I designed the characters to appeal to specific players...however I let my players pick their characters freely. They all picked the characters how I had designed them.
It was probably the most immersive game I've ever run. The players were truly tense and fearful. They all played very in character.
My mid-nineties D&D campaign featured one PC who was present for every session I ran. That character had begun life as a pregen I made for a oneshot. I partially attribute Doctor Phostarius working out so well to the fact that I tailor made the character to fit the personality and preferences of the player. But at the time I was just making a cool PC for a one time deal, the fact that the good doctor became the centerpiece of a campaign happened almost by accident.

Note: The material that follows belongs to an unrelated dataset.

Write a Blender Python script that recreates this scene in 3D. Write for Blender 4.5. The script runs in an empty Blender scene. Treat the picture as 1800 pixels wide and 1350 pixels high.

Quote from: RPGPunditIts starting to sound like from the responses, we can figure out that one major issue with this kind of method is that the GM must be careful to assign a character that the player will have some kind of affinity for; meaning he must already be familiar with that player and his likes.
Aside from that, it certainly seems to put the lie to the whole "players need empowerment" bullshit.
RPGPundit
I don't think player empowerment has anything to do with who made the character, rather it's about whether the player has meaningful choices to make in game.
I strongly suspect your games are ones that empower the players, and it's the phrase that's causing you issues.
Anyway, I have given people characters, it can work fine and for a game folk are unfamliar with can save a ton of time. Often I let people choose from the pregens, though I have also sometimes had folk draw at random (but then we use random chargen a lot anyway).
I would typically expect a pregen to come with some degree of predetermined personality, and possibly some history, but to be honest I don't much care for backstory whoever is writing it so that doesn't come up much.